Tokenization refers to a fast-emerging form of digital finance. It describes how traditional “real-world assets” (RWAs) like stocks, bonds, bank deposits, real estate, gold, or even government debt can be converted into digital tokens recorded and traded on blockchains. Tokenization is moving blockchain technology beyond cryptocurrencies into mainstream finance.
What Tokenization Means
Tokenization uses blockchain networks to handle three key jobs that are normally done by separate institutions:
- Storing proof of ownership
- Keeping a secure ledger of who owns what
- Executing trades.
Instead of relying on banks, brokers, clearinghouses, or paper records, a single programmable blockchain can do all of these tasks automatically through “smart contracts,” self-executing computer code that runs when preset conditions are met.

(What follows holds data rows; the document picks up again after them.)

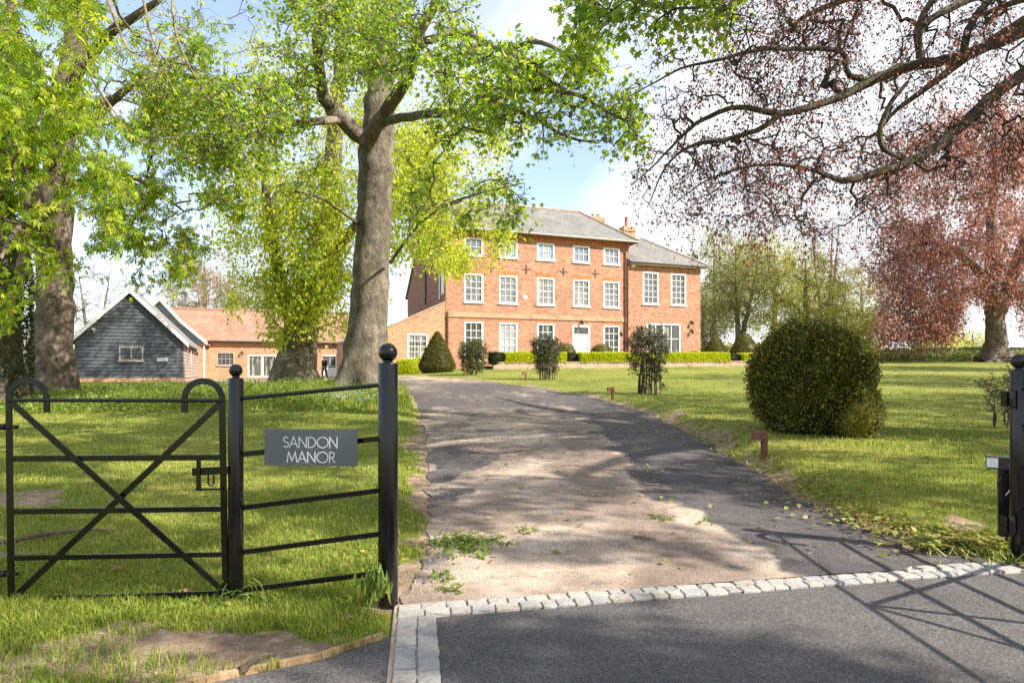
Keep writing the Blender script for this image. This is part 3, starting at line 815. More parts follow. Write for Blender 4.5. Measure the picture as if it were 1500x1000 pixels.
# long rough grass under the trees on the left bank
n = 90000
x = rng.uniform(-24, -2.2, n); y = 13 + (29 - 13) * rng.random(n) ** .8
edge = 14.2 + 1.5 * fbm(x * .5, x * 0, 91) + .25 * np.maximum(0, -x - 6) * .3
ok, sd = lawn_ok(x, y); ok &= (y > edge) & (sd > .15) & (rng.random(n) < ss(.2, .5, fbm(x * .8, y * .5, 92)))
x, y = x[ok], y[ok]; z = ground_h(x, y)
h = (.07 + .2 * rng.random(len(x)) ** 2) * (.5 + ss(0, 4, y - 14)) * (1 - .5 * ss(22, 28, y))
V, q4, q3 = blades(np.stack([x, y, z], 1), h, .012 + .010 * rng.random(len(x)), .7)
tag(link('rough_grass', fast_mesh('rough_grass', V, [q4, q3]), grass_mat('rough_blade', [(.2, (.08, .14, .02)), (.45, (.16, .24, .03)), (.65, (.26, .32, .05)), (.85, (.38, .38, .11))], .45)), 'long rough grass growing beneath the trees on the bank', 'grass', kind='stuff')
# cow parsley and forget-me-nots in it
def flowers(name, n, xr, yr, col, size, zr, label):
    x = rng.uniform(*xr, n); y = rng.uniform(*yr, n); c = (fbm(x * 1.1, y * .9, 95) > .48) & (sdrive(x, y) > .35)
    x, y = x[c], y[c]; P = np.stack([x, y, ground_h(x, y) + rng.uniform(*zr, len(x))], 1)
    P = np.repeat(P, 6, 0) + rng.normal(size=(6 * len(P), 3)) * .05
    V, Fq = leaf_arrays(P, rng.normal(size=P.shape) + np.array([0, 0, .2]), rng.uniform(*size, len(P)), 'diamond', .9)
    tag(link(name, fast_mesh(name, V, [Fq]), leafmat(name, col, .3)), label, 'flowers', kind='stuff')
flowers('cow_parsley', 420, (-20, -3.0), (16, 26), [(.62, .62, .5), (.7, .7, .58), (.5, .55, .3)], (.025, .05), (.1, .34), 'white and cream flower heads of cow parsley in the rough grass')
flowers('forget_me_not', 260, (-5.6, -3.2), (15.2, 19.5), [(.42, .46, .62), (.5, .55, .66)], (.02, .04), (.12, .3), 'pale blue forget-me-nots below the big grey trunk')
# broad weeds / nettles
n = 2600
x = rng.uniform(-22, -2.6, n); y = rng.uniform(14.5, 27, n); ok, sd = lawn_ok(x, y); ok &= (sd > .2) & (fbm(x * .6, y * .5, 97) > .46); x, y = x[ok], y[ok]
P = np.stack([x, y, ground_h(x, y) + .08], 1); P = np.repeat(P, 9, 0); P += np.stack([rng.normal(size=len(P)) * .1, rng.normal(size=len(P)) * .1, rng.uniform(0, .2, len(P))], 1)
V, Fq = leaf_arrays(P, rng.normal(size=P.shape) + np.array([0, 0, .1]), rng.uniform(.06, .12, len(P)), 'diamond', .7)
tag(link('nettles', fast_mesh('nettles', V, [Fq]), leafmat('nettle_leaf', [(.10, .18, .03), (.18, .26, .04), (.28, .33, .07)], .4)), 'leafy nettles and weeds in the rough grass', 'weeds', kind='stuff')
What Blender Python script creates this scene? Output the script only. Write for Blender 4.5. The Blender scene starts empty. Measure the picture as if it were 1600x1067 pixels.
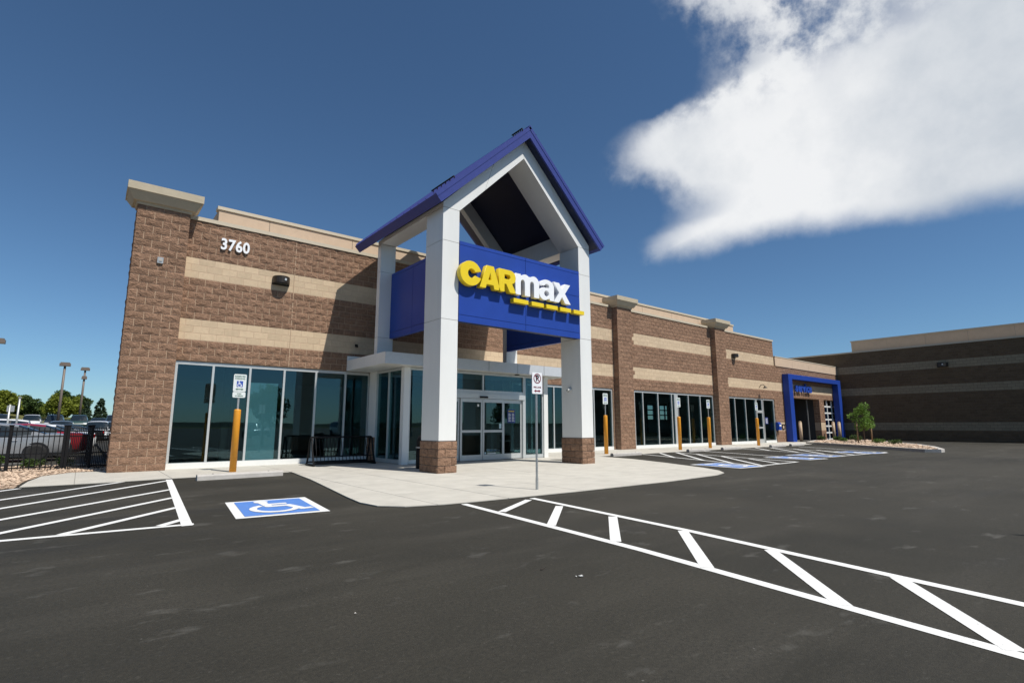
import bpy, bmesh, math, random
from mathutils import Vector, Matrix, noise
random.seed(7)
S = bpy.context.scene
COL = S.collection
R = math.radians
# ------------------------------------------------------------------ camera
YAW, PITCH, ROLL, EYE = R(39.043), R(9.108), R(-.051), 1.2
fw = Vector((math.sin(YAW)*math.cos(PITCH), math.cos(YAW)*math.cos(PITCH), math.sin(PITCH)))
rt0 = Vector((math.cos(YAW), -math.sin(YAW), 0)); up0 = rt0.cross(fw)
rt = rt0*math.cos(ROLL)+up0*math.sin(ROLL); up = -rt0*math.sin(ROLL)+up0*math.cos(ROLL)
cd = bpy.data.cameras.new('camera'); cam = bpy.data.objects.new('camera', cd); COL.objects.link(cam)
mw = Matrix((rt, up, -fw)).transposed().to_4x4(); mw.translation = (0, 0, EYE); cam.matrix_world = mw
cd.sensor_width = 36; cd.lens = 18.43; cd.clip_start = .05; cd.clip_end = 5000
S.camera = cam
# ------------------------------------------------------------------ world: Nishita sky and one cloud bank
SUN = Vector((.16, -.62, 1)).normalized()
SUN_EL = math.asin(SUN.z); SUN_ROT = math.atan2(SUN.x, SUN.y)
W = bpy.data.worlds.new('World'); S.world = W; W.use_nodes = True
wt = W.node_tree; wt.nodes.clear()
def wn(t, **k):
    n = wt.nodes.new(t)
    for a, v in k.items(): setattr(n, a, v)
    return n
def wl(a, b): wt.links.new(a, b)
def wmath(op, a, b=None, clamp=False):
    n = wn('ShaderNodeMath', operation=op); n.use_clamp = clamp
    for i, v in enumerate((a, b)):
        if v is None: continue
        if isinstance(v, (int, float)): n.inputs[i].default_value = v
        else: wl(v, n.inputs[i])
    return n.outputs[0]
sky = wn('ShaderNodeTexSky', sky_type='NISHITA'); sky.sun_disc = False
sky.sun_elevation = SUN_EL; sky.sun_rotation = SUN_ROT
sky.altitude = 1600; sky.air_density = 1.0; sky.dust_density = .9; sky.ozone_density = 3.0
geo = wn('ShaderNodeTexCoord')
dirv = geo.outputs['Generated']
sep = wn('ShaderNodeSeparateXYZ'); wl(dirv, sep.inputs[0])
CC = Vector((1.2485, .4573, .5597)).normalized()          # bearing of the cloud bank
E1 = CC.cross(Vector((0, 0, 1))).normalized(); E2 = E1.cross(CC).normalized()
def wdot(vec):
    n = wn('ShaderNodeVectorMath', operation='DOT_PRODUCT'); wl(dirv, n.inputs[0]); n.inputs[1].default_value = vec
    return n.outputs['Value']
dc = wmath('MAXIMUM', wdot(CC), .05)
cu, cv = wmath('DIVIDE', wdot(E1), dc), wmath('DIVIDE', wdot(E2), dc)
def wnoise(scale, detail, rough, loc=(0, 0, 0), stretch=(1, 1, 1)):
    m = wn('ShaderNodeMapping'); m.inputs['Location'].default_value = loc; m.inputs['Scale'].default_value = stretch
    wl(dirv, m.inputs[0])
    n = wn('ShaderNodeTexNoise'); n.inputs['Scale'].default_value = scale; n.inputs['Detail'].default_value = detail
    n.inputs['Roughness'].default_value = rough; wl(m.outputs[0], n.inputs['Vector'])
    return n.outputs['Fac']
n1 = wnoise(5.0, 10, .58); n2 = wnoise(14.0, 8, .6, (3, 1, 0)); n3 = wnoise(3.0, 5, .5, (7, 2, 1))
def wadd(*t):
    o = t[0]
    for q in t[1:]: o = wmath('ADD', o, q)
    return o
def wamp(n, k): return wmath('MULTIPLY', wmath('SUBTRACT', n, .5), k)
def smooth(x, a, b):
    r = wn('ShaderNodeMapRange', interpolation_type='SMOOTHSTEP'); r.inputs[1].default_value = a; r.inputs[2].default_value = b; wl(x, r.inputs[0]); return r.outputs[0]
vv = wadd(cv, wamp(n1, .10), wamp(n2, .03)); uu = wadd(cu, wamp(n3, .12), wamp(n1, .14), wamp(n2, .07))
fc = wn('ShaderNodeFloatCurve'); cm = fc.mapping.curves[0]
EDGE = [(-.15, -.10), (-.10, -.22), (-.06, -.275), (-.02, -.215), (.02, -.215), (.06, -.265), (.118, -.30), (.16, -.25), (.19, -.12), (.23, -.10), (.30, -.14), (.42, -.22)]
pts_ = [((v+.2)/.7, u+.5) for v, u in EDGE]
cm.points[0].location = (0, pts_[0][1]); cm.points[-1].location = (1, .2)
for p in pts_: cm.points.new(*p)
fc.mapping.update()
wl(wmath('DIVIDE', wmath('ADD', vv, .2), .7, True), fc.inputs['Value'])
uL = wmath('SUBTRACT', fc.outputs[0], .5)
Fl = wmath('DIVIDE', wmath('SUBTRACT', uu, uL), .13)
Fb = wmath('DIVIDE', wadd(cv, wamp(n1, .03), wamp(n2, .035), .088), .05)
Fr = wmath('DIVIDE', wmath('SUBTRACT', 1.1, uu), .3)
m = wmath('MINIMUM', wmath('MINIMUM', Fl, Fb), Fr)
body = smooth(m, -.2, .8)
# torn, thinner veil along the upper left flank
flank = wmath('MULTIPLY', smooth(cv, .10, .20), wmath('SUBTRACT', 1, smooth(Fl, .4, 3.2)))
veil = wmath('SUBTRACT', 1, wmath('MULTIPLY', flank, wmath('SUBTRACT', 1, smooth(n2, .36, .62))))
body = wmath('MULTIPLY', body, veil)
facing = wmath('GREATER_THAN', wdot(CC), .15)
mask = wmath('MULTIPLY', body, facing)
# a few more clouds of the same kind in the rest of the sky
nz = wmath('MAXIMUM', sep.outputs[2], .06)
cp = wn('ShaderNodeCombineXYZ'); wl(wmath('DIVIDE', sep.outputs[0], nz), cp.inputs[0]); wl(wmath('DIVIDE', sep.outputs[1], nz), cp.inputs[1])
nf = wn('ShaderNodeTexNoise'); nf.inputs['Scale'].default_value = .55; nf.inputs['Detail'].default_value = 8; nf.inputs['Roughness'].default_value = .6
wl(cp.outputs[0], nf.inputs['Vector'])
mf = wn('ShaderNodeMapRange', interpolation_type='SMOOTHSTEP'); mf.inputs[1].default_value = .56; mf.inputs[2].default_value = .70; wl(nf.outputs['Fac'], mf.inputs[0])
behind = wn('ShaderNodeMapRange', interpolation_type='SMOOTHSTEP'); behind.inputs[1].default_value = .15; behind.inputs[2].default_value = -.25; wl(wdot(Vector((.63, .777, 0))), behind.inputs[0])
low = wn('ShaderNodeMapRange'); low.inputs[1].default_value = .03; low.inputs[2].default_value = .15; wl(sep.outputs[2], low.inputs[0])
maskf = wmath('MULTIPLY', wmath('MULTIPLY', mf.outputs[0], behind.outputs[0]), low.outputs[0])
mask = wmath('MAXIMUM', mask, wmath('MULTIPLY', maskf, .8))
mask = wmath('MULTIPLY', mask, .96)
# the bank is whitest along its near edge, greyer where it is deep
na = wnoise(6.0, 7, .55, (2, 5, 1)); nb = wnoise(6.0, 7, .55, (2-.02*6, 5+.10*6, 1-.16*6))
relief = wmath('MULTIPLY', wmath('SUBTRACT', nb, na), 1.1)  # lit and shaded billow edges painted into the cloud by offset noise
grey = wmath('ADD', wmath('MULTIPLY', smooth(cu, -.08, .34), .75), wadd(wamp(n1, 1.2), wamp(n2, .8), relief, .08), True)
ccol = wn('ShaderNodeMix', data_type='RGBA'); wl(grey, ccol.inputs['Factor'])
CLOUD_A, CLOUD_B = (10.0, 10.1, 10.2, 1), (6.6, 7.1, 7.7, 1)
ccol.inputs['A'].default_value = CLOUD_A; ccol.inputs['B'].default_value = CLOUD_B
tint = wn('ShaderNodeMix', data_type='RGBA', blend_type='MULTIPLY'); tint.inputs['Factor'].default_value = 1
wl(sky.outputs[0], tint.inputs['A']); tint.inputs['B'].default_value = (.75, .965, 1.06, 1)
mixc = wn('ShaderNodeMix', data_type='RGBA'); wl(mask, mixc.inputs['Factor'])
wl(tint.outputs['Result'], mixc.inputs['A']); wl(ccol.outputs['Result'], mixc.inputs['B'])
bg = wn('ShaderNodeBackground'); bg.inputs['Strength'].default_value = .091; wl(mixc.outputs['Result'], bg.inputs['Color'])
wo = wn('ShaderNodeOutputWorld'); wl(bg.outputs[0], wo.inputs[0])
# ------------------------------------------------------------------ sun and exposure
sl = bpy.data.lights.new('sun', 'SUN'); sl.energy = 5.0; sl.angle = R(.53); sl.color = (1, .955, .89)
so = bpy.data.objects.new('sun', sl); COL.objects.link(so)
so.rotation_euler = (-SUN).to_track_quat('-Z', 'Y').to_euler(); so.location = (0, -20, 40)
S.view_settings.view_transform = 'Standard'; S.view_settings.look = 'None'
S.view_settings.exposure = 0.0; S.view_settings.gamma = 1; S.view_settings.use_curve_mapping = False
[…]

Unlike native cryptocurrencies (e.g., Bitcoin,) tokenized assets represent real-world items that already exist; the token simply records ownership of that underlying asset on the blockchain.
Why Tokenize Assets?
Proponents highlight several potential advantages that could make finance faster and more accessible:
- Speed: Transactions settle in real time and are final, unlike traditional systems that can take days.
- Efficiency: Smart contracts can combine multiple steps of a deal and reduce the number of middlemen.
- Fractional ownership: Assets can be divided into tiny shares, letting people buy fractions of expensive items like real estate or fine art.
- Lower costs and greater liquidity: Easier trading and smaller minimum investments could open markets to more people.
Main Types of Tokenized Real-World Assets
The report outlines several common categories already in use or development:
- Stablecoins: Digital tokens pegged 1:1 to the U.S. dollar or other fiat currencies, backed by reserves; market value was about $212 billion in December 2024.
- Commodities: Similar setups exist for physical goods such as gold.
- Non-fungible tokens (NFTs): Unique tokens representing one-of-a-kind items like digital art, music royalties, or physical collectibles.
- Tokenized securities: Stocks, bonds (including U.S. Treasuries), and other traditional investments converted to blockchain tokens; the broader tokenized-securities market was estimated at $225 billion in 2023, with $5 billion in tokenized Treasuries by late 2024.
- Tokenized bank deposits: Digital versions of ordinary bank accounts or special bank-issued tokens that can be transferred like stablecoins.
- Real estate: Property ownership shares recorded as tokens, often through a company that holds the actual building.
Key Challenges
Despite the promise, tokenization faces practical hurdles:
- Adoption and scale: Most public blockchains can not yet handle high-volume, low-cost transactions reliably.
- Interoperability: Assets on one blockchain often cannot move easily to another, potentially fragmenting markets and creating price differences.
- Legal and technical gaps: Token ownership on a blockchain does not automatically equal legal ownership in the real world; physical assets still require offline verification and reconciliation.
Policy Considerations
The report notes that widespread tokenization could raise issues around systemic risk, investor protection, market stability, and regulation. Because tokenized assets blend traditional finance with decentralized technology, lawmakers must decide how existing rules should apply.
In short, tokenization represents a potential bridge between conventional finance and blockchain innovation. While the market is still small relative to the trillions of dollars in traditional assets, analysts project rapid growth (one estimate suggests up to $16 trillion could be tokenized by 2030).
This CRS report provides an accessible starting point for understanding this shift before diving deeper into technical, legal, or investment details.